Fat as they wanna be


Dan Hoffman
Arizona Daily Wildcat

Members of the band Fat, Adrian Rowntree (left) and Paul Andrews (right), rock out on stage at Club Congress, Friday, August 22. The British band is touring the United States in support of its self titled album.

Five guys in a van. That's rock 'n' roll.

The British rock band Fat has put 3,000 miles on theirs in the last few months, trolling the American countryside in support of their self-titled album.

But this is the fun part of the music life, according to the band.

"It's easy compared to getting signed," said bassist Paul Andrews, "Getting signed is the difficult bit. We've all spent years playing horrible little clubs in London, no one coming to see you, just soul destroying stuff."

Yet the band has persevered for four years.

Last year, three of the members, Andrews, lead singer Adrian Rowntree and guitarist Gareth Prosser were stuck in dead-end jobs in England. Drummer Mike Boyko, who joined the band five months ago, was a carpenter.

But even today, there is hard work to be done.

"It's not like the glamorous things that certainly my friends imagined it would be. They're like 'Oh, you're driving. In a van,'" Rowntree said. "They don't realize how infrequently you get to do laundry."

Despite their major label contract, the band is very do it yourself- loading and unloading their equipment and merchandise, for example.

Andrews said, however, that being away from home and family for months on end can be a stress.

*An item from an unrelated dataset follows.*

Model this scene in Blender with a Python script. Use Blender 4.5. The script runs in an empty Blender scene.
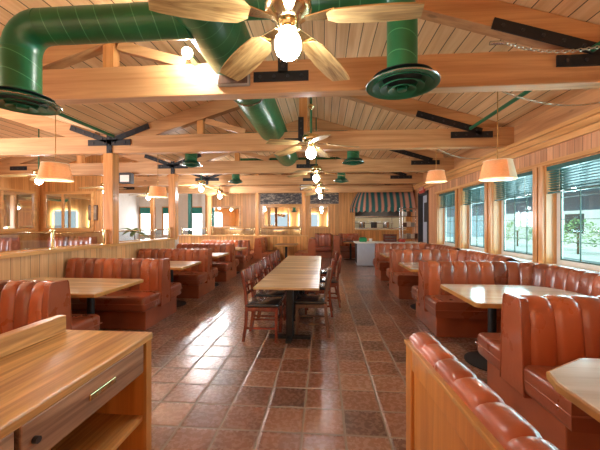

"Just as you think you're going to get a break in a month's time someone phones up and says 'No, there's another three weeks added," Andrews said.

The grind of promoting themselves includes radio and print interviews and a recent taping for an MTV program.

At this point, Andrews said, the band's management has focused on towns with strong radio stations to make sure the word gets out, until the band can tour nationally.

Even with all the driving, the band still hasn't heard its songs played on the radio.

"We have so many CDs in the van that we just listen to it, all of the sudden before we pull into the hotel, hey, maybe we'll put the radio on and see if we're on," Boyko said.

Playing rock in the '90s can still be tough on the ego, said Rowntree, who at 21 is by five years the youngest member of the group.

"I think a lot of people are like 'Oh, man your a little bit like this band a little bit like that band and something I can't quite put my finger on,' I'm always like 'Well you don't suppose that might just be us,' " Rowntree said.

Andrews said people constantly say Fat reminds them of Oasis or Bush.

"We don't sound anything like those bands," he said.

The band, which played a set at Tucson's Club Congress last Friday, does sound like a lot of other bands. A little bit of Rage Against the Machine and a little bit of 311. Their songs vary from rap-rock to punk rock to power pop, all with a smile. Prosser's goofy heavy metal body language and Andrews jokes jibe well with Rowntree's call to the audience to dance.

Always personable, from the stage to schmoozing with radio personalities outside the club.

They like this rock 'n' roll thing.

"Part of our ethic let's be true to ourselves, let's do what we set out to, but let's not also be ashamed that we think we're really good at what we do," Rowntree said.